Desde o início de seu pontificado, o papa argentino tem assumido uma postura bastante dura no trato com os padres - sejam eles religiosos ou diocesanos -, e isso tem incomodado bastante. Entre os membros clero, alguns alegam que “a misericórdia do papa se limita apenas aos fiéis”. Já entre alguns fiéis, a persistência do papa em relação ao testemunho sacerdotal parece não ser suficiente. Para eles, o papa deve elencar, além disso, uma série de tratados teológicos e difundir um zelo maior em relação à liturgia.
Vale recordar que, em 2015, Francisco publicou um subsídio para que os sacerdotes melhorem suas homilias: o diretório homilético. Nas últimas catequeses, ele tem exigido um comportamento digno dentro das celebrações eucarísticas, pedindo, em outras palavras, que se evite a postura do padre “popstar” diante do altar.

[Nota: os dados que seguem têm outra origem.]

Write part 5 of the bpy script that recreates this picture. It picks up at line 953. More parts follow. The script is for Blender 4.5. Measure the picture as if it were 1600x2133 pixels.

Com isso, constata-se que a restauração do sacerdócio que Francisco pretende levar adiante é muito mais moral e espiritual que “estética” - daí se explica a severidade do papa em relação à prática do ministério. Para ele, o sacerdote é aquele que coloca a eucaristia como centro da sua vida, que reza, que confessa e está disponível para o povo que lhe confiado com zelo e misericórdia. O resto, para Francisco, são apenas detalhes. Na concepção do pontífice atual, de nada adianta um excelente liturgista e um péssimo pastor, como também um excelente teólogo e um grande corrupto aos olhos da comunidade.
Era de se esperar que Francisco desse esse tom ao seu discurso sobre o sacerdócio. Foi diante de “um bom confessor e homem dotado de grande espiritualidade”, como ele faz questão de destacar, que aconteceu a descoberta da sua vocação. E é a partir desse mesmo confessor que, pelo jeito, Francisco traça o seu perfil de sacerdote ideal para a Igreja na atualidade.
*Mirticeli Dias de Medeiros é jornalista e bacharel em História da Igreja e bens culturais pela Pontifícia Universidade Gregoriana de Roma, e atualmente, mestranda em História da Igreja na mesma instituição. Desde 2009, cobre primordialmente o Vaticano para meios de comunicação no Brasil e na Itália, sendo uma das poucas jornalistas brasileiras credenciadas como vaticanista junto à Sala de Imprensa da Santa Sé.